▶ **Exercise aim**:
Please return the full listing below without altering anything.
━━━━━ Source data ━━━━━
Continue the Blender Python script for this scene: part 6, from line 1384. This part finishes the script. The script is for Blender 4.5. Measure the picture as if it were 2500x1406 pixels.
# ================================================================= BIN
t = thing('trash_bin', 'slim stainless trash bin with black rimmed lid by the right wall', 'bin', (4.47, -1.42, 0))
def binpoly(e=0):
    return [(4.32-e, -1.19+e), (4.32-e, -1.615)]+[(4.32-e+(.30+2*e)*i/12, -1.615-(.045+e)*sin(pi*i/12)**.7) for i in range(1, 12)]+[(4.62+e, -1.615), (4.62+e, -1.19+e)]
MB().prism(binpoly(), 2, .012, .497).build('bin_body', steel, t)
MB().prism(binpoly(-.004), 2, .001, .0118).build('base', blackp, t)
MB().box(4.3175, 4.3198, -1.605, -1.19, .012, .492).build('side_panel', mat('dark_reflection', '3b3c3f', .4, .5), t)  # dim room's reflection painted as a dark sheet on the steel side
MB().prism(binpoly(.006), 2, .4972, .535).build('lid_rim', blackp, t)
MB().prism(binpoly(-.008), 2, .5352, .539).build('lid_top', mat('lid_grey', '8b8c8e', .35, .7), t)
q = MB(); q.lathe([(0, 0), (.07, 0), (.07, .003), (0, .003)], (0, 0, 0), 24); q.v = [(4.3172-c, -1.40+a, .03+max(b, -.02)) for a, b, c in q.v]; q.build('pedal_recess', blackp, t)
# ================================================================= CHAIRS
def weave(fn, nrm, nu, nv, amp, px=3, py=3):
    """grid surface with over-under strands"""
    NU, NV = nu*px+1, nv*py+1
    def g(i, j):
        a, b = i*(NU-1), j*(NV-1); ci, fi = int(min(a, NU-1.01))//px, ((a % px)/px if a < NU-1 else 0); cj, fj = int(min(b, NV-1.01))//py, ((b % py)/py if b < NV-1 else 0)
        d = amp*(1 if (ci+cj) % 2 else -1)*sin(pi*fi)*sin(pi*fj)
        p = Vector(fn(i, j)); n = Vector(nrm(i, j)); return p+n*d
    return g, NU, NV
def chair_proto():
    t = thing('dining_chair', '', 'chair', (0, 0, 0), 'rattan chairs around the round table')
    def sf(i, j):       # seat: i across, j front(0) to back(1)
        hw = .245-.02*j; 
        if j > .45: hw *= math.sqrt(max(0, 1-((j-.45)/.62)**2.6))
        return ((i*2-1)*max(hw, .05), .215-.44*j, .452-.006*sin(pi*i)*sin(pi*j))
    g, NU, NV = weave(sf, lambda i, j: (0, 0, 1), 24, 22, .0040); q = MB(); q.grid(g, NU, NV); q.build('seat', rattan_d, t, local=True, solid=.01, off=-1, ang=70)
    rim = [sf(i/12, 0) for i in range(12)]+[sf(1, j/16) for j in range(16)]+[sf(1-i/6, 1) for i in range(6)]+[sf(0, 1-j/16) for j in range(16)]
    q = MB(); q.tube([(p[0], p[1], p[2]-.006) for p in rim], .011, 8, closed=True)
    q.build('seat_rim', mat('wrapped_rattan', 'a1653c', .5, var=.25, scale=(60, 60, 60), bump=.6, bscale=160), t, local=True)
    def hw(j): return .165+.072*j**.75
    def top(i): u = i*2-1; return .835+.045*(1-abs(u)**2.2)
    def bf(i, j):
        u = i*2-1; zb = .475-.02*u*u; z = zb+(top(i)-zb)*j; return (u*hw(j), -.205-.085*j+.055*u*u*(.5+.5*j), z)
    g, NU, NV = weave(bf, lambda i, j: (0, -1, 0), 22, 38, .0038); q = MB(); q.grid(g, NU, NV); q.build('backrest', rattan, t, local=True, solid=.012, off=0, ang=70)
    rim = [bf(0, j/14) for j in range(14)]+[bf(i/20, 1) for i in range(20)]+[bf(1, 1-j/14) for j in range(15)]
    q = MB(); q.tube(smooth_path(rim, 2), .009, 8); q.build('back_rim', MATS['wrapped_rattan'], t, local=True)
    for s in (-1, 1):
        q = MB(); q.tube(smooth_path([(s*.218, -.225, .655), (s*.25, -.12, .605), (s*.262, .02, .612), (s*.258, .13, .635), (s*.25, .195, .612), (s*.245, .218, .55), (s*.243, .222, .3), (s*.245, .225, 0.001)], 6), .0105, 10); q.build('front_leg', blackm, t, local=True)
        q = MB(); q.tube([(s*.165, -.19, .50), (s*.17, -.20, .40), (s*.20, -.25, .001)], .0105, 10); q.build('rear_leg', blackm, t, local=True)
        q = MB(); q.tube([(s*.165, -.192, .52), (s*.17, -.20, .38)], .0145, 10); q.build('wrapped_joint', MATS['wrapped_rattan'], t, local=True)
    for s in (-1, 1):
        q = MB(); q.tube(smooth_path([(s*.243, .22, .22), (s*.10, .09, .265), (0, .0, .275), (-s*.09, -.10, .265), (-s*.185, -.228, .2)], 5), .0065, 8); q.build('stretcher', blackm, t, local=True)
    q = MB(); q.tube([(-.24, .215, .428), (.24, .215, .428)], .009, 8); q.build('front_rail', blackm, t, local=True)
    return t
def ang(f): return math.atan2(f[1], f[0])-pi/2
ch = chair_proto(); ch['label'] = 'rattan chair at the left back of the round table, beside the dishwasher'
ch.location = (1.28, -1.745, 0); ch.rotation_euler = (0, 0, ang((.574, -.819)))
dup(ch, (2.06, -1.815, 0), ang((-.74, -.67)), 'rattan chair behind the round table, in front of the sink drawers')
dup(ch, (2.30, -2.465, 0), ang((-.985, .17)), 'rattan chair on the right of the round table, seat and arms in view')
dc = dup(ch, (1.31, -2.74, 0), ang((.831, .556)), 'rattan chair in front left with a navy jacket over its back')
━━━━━
▶ **Exercise output**:
Continue the Blender Python script for this scene: part 6, from line 1384. This part finishes the script. The script is for Blender 4.5. Measure the picture as if it were 2500x1406 pixels.
# ================================================================= BIN
t = thing('trash_bin', 'slim stainless trash bin with black rimmed lid by the right wall', 'bin', (4.47, -1.42, 0))
def binpoly(e=0):
    return [(4.32-e, -1.19+e), (4.32-e, -1.615)]+[(4.32-e+(.30+2*e)*i/12, -1.615-(.045+e)*sin(pi*i/12)**.7) for i in range(1, 12)]+[(4.62+e, -1.615), (4.62+e, -1.19+e)]
MB().prism(binpoly(), 2, .012, .497).build('bin_body', steel, t)
MB().prism(binpoly(-.004), 2, .001, .0118).build('base', blackp, t)
MB().box(4.3175, 4.3198, -1.605, -1.19, .012, .492).build('side_panel', mat('dark_reflection', '3b3c3f', .4, .5), t)  # dim room's reflection painted as a dark sheet on the steel side
MB().prism(binpoly(.006), 2, .4972, .535).build('lid_rim', blackp, t)
MB().prism(binpoly(-.008), 2, .5352, .539).build('lid_top', mat('lid_grey', '8b8c8e', .35, .7), t)
q = MB(); q.lathe([(0, 0), (.07, 0), (.07, .003), (0, .003)], (0, 0, 0), 24); q.v = [(4.3172-c, -1.40+a, .03+max(b, -.02)) for a, b, c in q.v]; q.build('pedal_recess', blackp, t)
# ================================================================= CHAIRS
def weave(fn, nrm, nu, nv, amp, px=3, py=3):
    """grid surface with over-under strands"""
    NU, NV = nu*px+1, nv*py+1
    def g(i, j):
        a, b = i*(NU-1), j*(NV-1); ci, fi = int(min(a, NU-1.01))//px, ((a % px)/px if a < NU-1 else 0); cj, fj = int(min(b, NV-1.01))//py, ((b % py)/py if b < NV-1 else 0)
        d = amp*(1 if (ci+cj) % 2 else -1)*sin(pi*fi)*sin(pi*fj)
        p = Vector(fn(i, j)); n = Vector(nrm(i, j)); return p+n*d
    return g, NU, NV
def chair_proto():
    t = thing('dining_chair', '', 'chair', (0, 0, 0), 'rattan chairs around the round table')
    def sf(i, j):       # seat: i across, j front(0) to back(1)
        hw = .245-.02*j; 
        if j > .45: hw *= math.sqrt(max(0, 1-((j-.45)/.62)**2.6))
        return ((i*2-1)*max(hw, .05), .215-.44*j, .452-.006*sin(pi*i)*sin(pi*j))
    g, NU, NV = weave(sf, lambda i, j: (0, 0, 1), 24, 22, .0040); q = MB(); q.grid(g, NU, NV); q.build('seat', rattan_d, t, local=True, solid=.01, off=-1, ang=70)
    rim = [sf(i/12, 0) for i in range(12)]+[sf(1, j/16) for j in range(16)]+[sf(1-i/6, 1) for i in range(6)]+[sf(0, 1-j/16) for j in range(16)]
    q = MB(); q.tube([(p[0], p[1], p[2]-.006) for p in rim], .011, 8, closed=True)
    q.build('seat_rim', mat('wrapped_rattan', 'a1653c', .5, var=.25, scale=(60, 60, 60), bump=.6, bscale=160), t, local=True)
    def hw(j): return .165+.072*j**.75
    def top(i): u = i*2-1; return .835+.045*(1-abs(u)**2.2)
    def bf(i, j):
        u = i*2-1; zb = .475-.02*u*u; z = zb+(top(i)-zb)*j; return (u*hw(j), -.205-.085*j+.055*u*u*(.5+.5*j), z)
    g, NU, NV = weave(bf, lambda i, j: (0, -1, 0), 22, 38, .0038); q = MB(); q.grid(g, NU, NV); q.build('backrest', rattan, t, local=True, solid=.012, off=0, ang=70)
    rim = [bf(0, j/14) for j in range(14)]+[bf(i/20, 1) for i in range(20)]+[bf(1, 1-j/14) for j in range(15)]
    q = MB(); q.tube(smooth_path(rim, 2), .009, 8); q.build('back_rim', MATS['wrapped_rattan'], t, local=True)
    for s in (-1, 1):
        q = MB(); q.tube(smooth_path([(s*.218, -.225, .655), (s*.25, -.12, .605), (s*.262, .02, .612), (s*.258, .13, .635), (s*.25, .195, .612), (s*.245, .218, .55), (s*.243, .222, .3), (s*.245, .225, 0.001)], 6), .0105, 10); q.build('front_leg', blackm, t, local=True)
        q = MB(); q.tube([(s*.165, -.19, .50), (s*.17, -.20, .40), (s*.20, -.25, .001)], .0105, 10); q.build('rear_leg', blackm, t, local=True)
        q = MB(); q.tube([(s*.165, -.192, .52), (s*.17, -.20, .38)], .0145, 10); q.build('wrapped_joint', MATS['wrapped_rattan'], t, local=True)
    for s in (-1, 1):
        q = MB(); q.tube(smooth_path([(s*.243, .22, .22), (s*.10, .09, .265), (0, .0, .275), (-s*.09, -.10, .265), (-s*.185, -.228, .2)], 5), .0065, 8); q.build('stretcher', blackm, t, local=True)
    q = MB(); q.tube([(-.24, .215, .428), (.24, .215, .428)], .009, 8); q.build('front_rail', blackm, t, local=True)
    return t
def ang(f): return math.atan2(f[1], f[0])-pi/2
ch = chair_proto(); ch['label'] = 'rattan chair at the left back of the round table, beside the dishwasher'
ch.location = (1.28, -1.745, 0); ch.rotation_euler = (0, 0, ang((.574, -.819)))
dup(ch, (2.06, -1.815, 0), ang((-.74, -.67)), 'rattan chair behind the round table, in front of the sink drawers')
dup(ch, (2.30, -2.465, 0), ang((-.985, .17)), 'rattan chair on the right of the round table, seat and arms in view')
dc = dup(ch, (1.31, -2.74, 0), ang((.831, .556)), 'rattan chair in front left with a navy jacket over its back')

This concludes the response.